From the listing below, extract every line containing "Blender".

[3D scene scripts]
────────
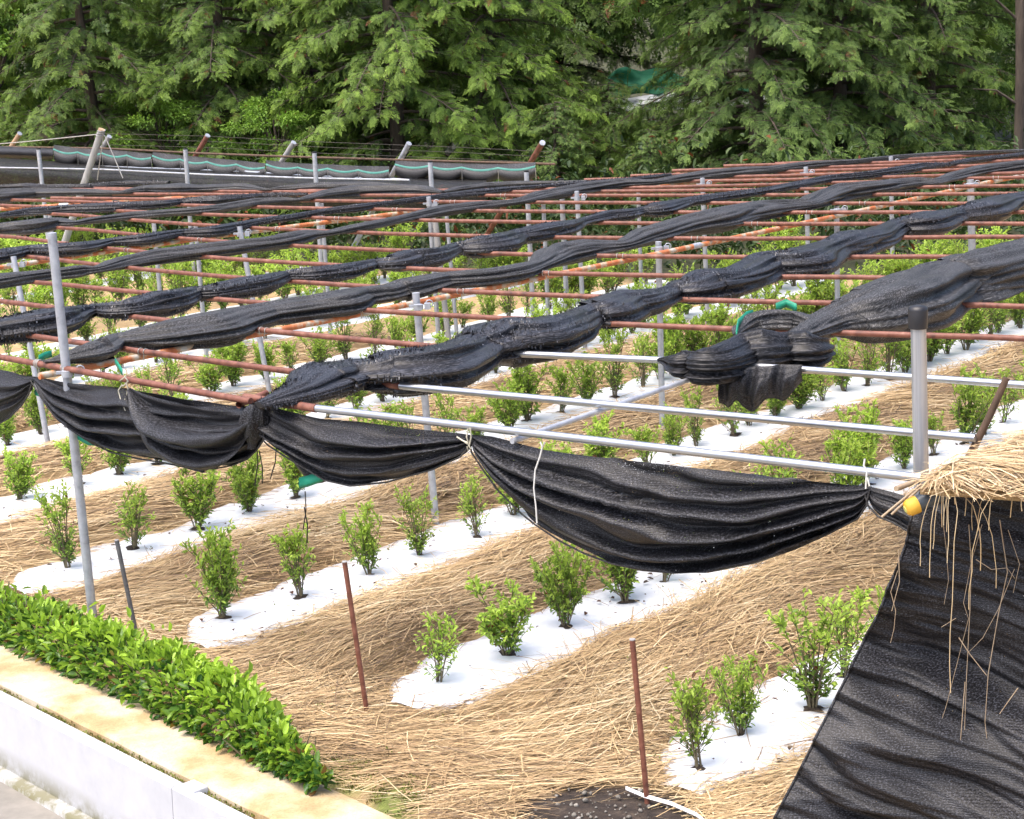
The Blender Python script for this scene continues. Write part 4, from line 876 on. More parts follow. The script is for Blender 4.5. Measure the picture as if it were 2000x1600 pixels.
def thatch():
    T0 = onz(1806, 948, H+.06); loc = T0.copy(); e = thing('straw_thatch', 'flat straw thatch laid on the canopy corner above the black curtain', 'thatch', loc)
    zt = H+.05
    front_ = [onz(x, y, zt)[:2] for x, y in ((1797, 954), (1850, 957), (2000, 968), (2150, 982))]; back_ = [onz(x, y, zt)[:2] for x, y in ((1824, 940), (1895, 908), (2000, 858), (2100, 814))]
    rows = []; n = 30
    fx = lambda P, t: np.array([np.interp(t*3, range(4), [p[i] for p in P]) for i in (0, 1)])
    def surf(s, t):
        p = fx(front_, t)*(1-s)+fx(back_, t)*s; return np.array([*p, zt+.055*math.sin(math.pi*min(1, max(0, s)))**.5*min(1, t*5+.25)+.02*fbm(p[0]*6, p[1]*6)])
    for i in range(n+1): rows.append([np.array([*surf(0, i/n)[:2], zt-.03])]+[surf(j/14, i/n) for j in range(15)]+[np.array([*surf(1, i/n)[:2], zt-.03])])
    mb = MB(); mb.grid(rows, None, True); o = shift(mb, loc).build('straw_mat', M['ground'], e)
    ca = o.data.color_attributes.new('tone', 'FLOAT_COLOR', 'POINT'); ca.data.foreach_set('color', np.tile([0., 0, 0, 1], len(o.data.vertices)).astype(np.float32))
    r = np.random.default_rng(44)
    def pf(r_):
        s, t = r_.random(), r_.random(); s = s*1.05-.05; p = surf(s, t); a = R(-25)+r_.normal(0, .5)
        if r_.random() < .25: a = r_.uniform(0, 6.28)
        if r_.random() < .5: a += math.pi
        ex, ey, _ = proj((p[0]+.3*math.cos(a), p[1]+.3*math.sin(a), p[2]))
        sx_, sy_, _ = proj(p)
        if min(ey-938+(ex-1805)*.47, sy_-938+(sx_-1805)*.47) < -8: return None
        if ex < 1790 or ey > 966+(ex-1800)*.08: return None
        return p[0]-loc[0], p[1]-loc[1], p[2]-loc[2]+abs(r_.normal(0, .012)), a, abs(r_.normal(0, .06)), np.clip(r_.normal(.56, .28), 0, 1)
    o = straw('thatch_straw', pf, 7500, 9, parent=e, wid=(.0011, .0027), ln=(.12, .42)); o['kind'] = 'stuff'
    # straws drooping over the front edge
    V = []; Q = []; T = []
    for i in range(27):
        t = r.uniform(.2, .97); p = surf(0, t)+np.array([r.normal(0, .03), -.03+r.normal(0, .02), .02]); L = r.choice([r.uniform(.08, .25), r.uniform(.2, .55), r.uniform(.5, 1.15)], p=[.6, .28, .12]); w = r.uniform(.0010, .0022)
        d = np.array([r.normal(-.25, .5), -.75, r.uniform(-.1, .3)]); d /= np.linalg.norm(d); b0 = len(V); seg = 7; tone = np.clip(r.normal(.72, .15), 0, 1); q = p.copy()
        for j in range(seg+1):
            V += [q-np.array([w, 0, 0]), q+np.array([w, 0, 0])]; T += [(tone, 0, 0)]*2
            d = d*np.array([.72, .50, 1])+np.array([r.normal(0, .09), 0, -.42]); d /= np.linalg.norm(d); q = q+d*L/seg
            q[1] = max(q[1], p[1]-.12)
        for j in range(seg): k2 = b0+2*j; Q.append((k2, k2+1, k2+3, k2+2))
    npmesh('hanging_straw', np.array(V)-loc, Q, T, M['straw'], e)['kind'] = 'stuff'
thatch()
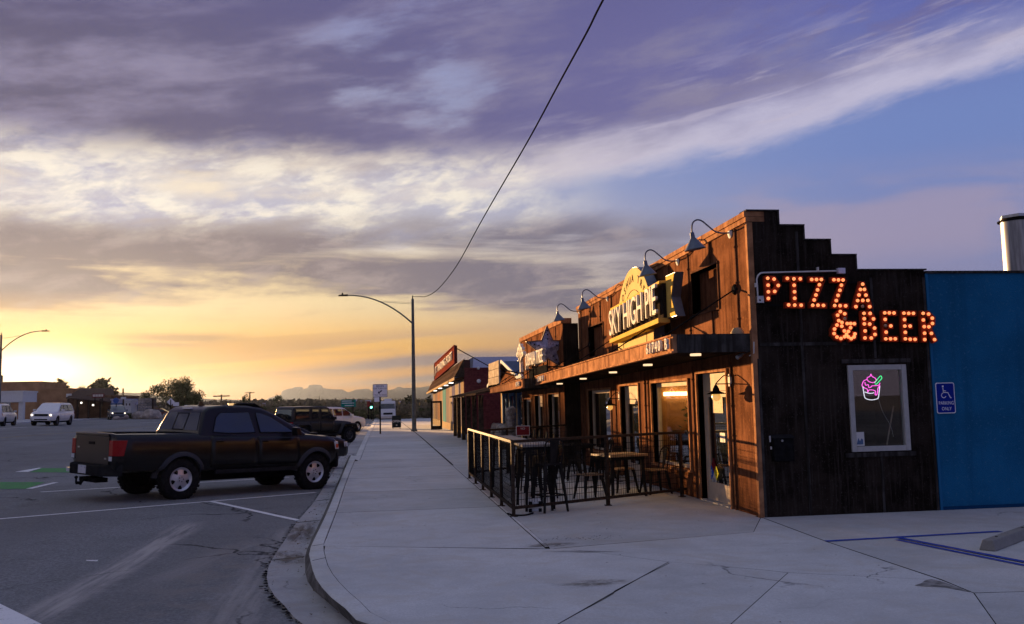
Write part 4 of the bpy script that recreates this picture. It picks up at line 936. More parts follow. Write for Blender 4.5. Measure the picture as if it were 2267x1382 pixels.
# round pie sign with ribbon
px_ = 5.10
yl, yr = onX(1367, 690, px_).y, onX(1446, 655, px_).y; zt_ = onX(1406, 590, px_).z; RD = (yl-yr)/2; cy, cz = (yl+yr)/2, zt_-RD*1.0
sg = thing('pie_sign', 'round yellow pie sign with white lettered ribbon on the rusted wall', 'sign', (px_, cy, cz))
with Own(sg):
    q = MB(); N_ = 56; ZF = 2.63; pts = [(px_, cy+RD*math.cos(2*math.pi*k/N_), max(ZF, cz+RD*math.sin(2*math.pi*k/N_))) for k in range(N_)]; q.prism(pts, (0.20,0,0)); disc = q.build('disc_box', M_slate)
    q = MB(); pts = [(px_-.003, cy+RD*.992*math.cos(2*math.pi*k/N_), max(ZF+.005, cz+RD*.992*math.sin(2*math.pi*k/N_))) for k in range(N_)]; q.prism(pts, (-.012,0,0)); q.build('disc_face', M_pizza, disc)
    q = MB(); q.tube([(px_-.017, cy+RD*.66*math.cos(a), cz+RD*.66*math.sin(a)) for a in [2*math.pi*k/48 for k in range(-5,30)]], 0.006, 5); q.build('inner_ring', M_dwood, disc)
    q = MB(); q.box(px_+.2, FXP, cy-.5, cy-.44, cz-.1, cz+.5); q.box(px_+.2, FXP, cy+.44, cy+.5, cz-.1, cz+.5); q.build('bracket', M_black)
    for i, ch in enumerate('JOSHUA TREE'):
        if ch == ' ': continue
        a = R(35 + i*11.0); rr = RD*0.83; text_obj('disc_letter', ch, RD*0.165, M_dwood, (px_-.017, cy + rr*math.cos(a), cz + rr*math.sin(a)), (0, -math.sin(a), math.cos(a)), (0, math.cos(a), math.sin(a)), disc, extrude=0.003)
    for (a, r_) in ((118, 0.40), (88, 0.46), (60, 0.40)):
        y, z = cy+RD*r_*math.cos(R(a)), cz+RD*r_*math.sin(R(a)); q = MB(); q.prism([(px_-.016, y+RD*(0.075 if k % 2 == 0 else .032)*math.cos(R(90+36*k)), z+RD*(0.075 if k % 2 == 0 else .032)*math.sin(R(90+36*k))) for k in range(10)], (-.005,0,0)); q.build('disc_star', M_dwood, disc)
    for k in range(6):
        a = R(215+k*22); q = MB(); q.tube([(px_-.016, cy+RD*.35*math.cos(a), cz+RD*.35*math.sin(a)), (px_-.016, cy+RD*.60*math.cos(a+.06), cz+RD*.60*math.sin(a+.06))], 0.006, 5); q.build('disc_line', M_dwood, disc)
    rx = 4.86
    A, C = onX(1348, 722, rx), onX(1456, 668, rx); ya, yb = A.y, C.y; hz = 0.38
    zc = lambda y: A.z + (C.z-A.z)*(y-ya)/(yb-ya)
    q = MB(); q.hexa([(rx,yb,zc(yb)-hz),(rx+.22,yb,zc(yb)-hz),(rx+.22,ya,zc(ya)-hz),(rx,ya,zc(ya)-hz)],[(rx,yb,zc(yb)-hz+.09),(rx+.22,yb,zc(yb)-hz+.09),(rx+.22,ya,zc(ya)-hz+.09),(rx,ya,zc(ya)-hz+.09)])
    q.hexa([(rx+.04,yb,zc(yb)+hz-.05),(rx+.22,yb,zc(yb)+hz-.05),(rx+.22,ya,zc(ya)+hz-.05),(rx+.04,ya,zc(ya)+hz-.05)],[(rx+.04,yb,zc(yb)+hz),(rx+.22,yb,zc(yb)+hz),(rx+.22,ya,zc(ya)+hz),(rx+.04,ya,zc(ya)+hz)])
    rib = q.build('ribbon', M_yel, bevel=0.01)
    q = MB(); q.hexa([(rx+.10,yb,zc(yb)-hz+.091),(rx+.21,yb,zc(yb)-hz+.091),(rx+.21,ya,zc(ya)-hz+.091),(rx+.10,ya,zc(ya)-hz+.091)],[(rx+.10,yb,zc(yb)+hz-.051),(rx+.21,yb,zc(yb)+hz-.051),(rx+.21,ya,zc(ya)+hz-.051),(rx+.10,ya,zc(ya)+hz-.051)]); q.build('ribbon_back', M_dark, rib)
    q = MB(); yt = yb-.50; z0 = zc(yb)-.07                                     # swallow tail at the near end, set back
    q.prism([(rx+.18,yb+.05,z0-hz+.14),(rx+.18,yt,z0-hz+.14),(rx+.18,yt+.22,z0+.12),(rx+.18,yt,z0+hz+.16),(rx+.18,yb+.05,z0+hz+.16)], (0.16,0,0)); tl = q.build('ribbon_tail', M_slate, bevel=0.008)
    q = MB(); q.prism([(rx+.176,yb+.0,z0-hz+.16),(rx+.176,yt+.02,z0-hz+.16),(rx+.176,yt+.24,z0+.12),(rx+.176,yt+.02,z0+hz+.14),(rx+.176,yb+.0,z0+hz+.14)], (-.012,0,0)); q.build('tail_face', M_yel, tl)
    L = ya - yb - 0.16; up = Vector((0, -(C.z-A.z)/(yb-ya)*0, 1)); xd = Vector((0, yb-ya, C.z-A.z)).normalized(); ym = (ya+yb)/2 - .02
    t = text_obj('ribbon_lettering', 'SKY HIGH PIE', 0.78, M_offw, (rx+.0, ym, zc(ym)+.02), xd, (0,0,1), rib, extrude=0.022, spacing=0.98)
    w = t.dimensions.y or 1; me = t.data; ys = [v.co.y for v in me.vertices]; k = L/(max(ys)-min(ys)); c_ = (max(ys)+min(ys))/2
    for v in me.vertices: v.co.y = ym + (v.co.y-c_)*k; 
    zz = [v.co.z - zc(v.co.y) for v in me.vertices]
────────
Solution to this problem:
The Blender Python script for this scene continues. Write part 4, from line 876 on. More parts follow. The script is for Blender 4.5. Measure the picture as if it were 2000x1600 pixels.
Write part 4 of the bpy script that recreates this picture. It picks up at line 936. More parts follow. Write for Blender 4.5. Measure the picture as if it were 2267x1382 pixels.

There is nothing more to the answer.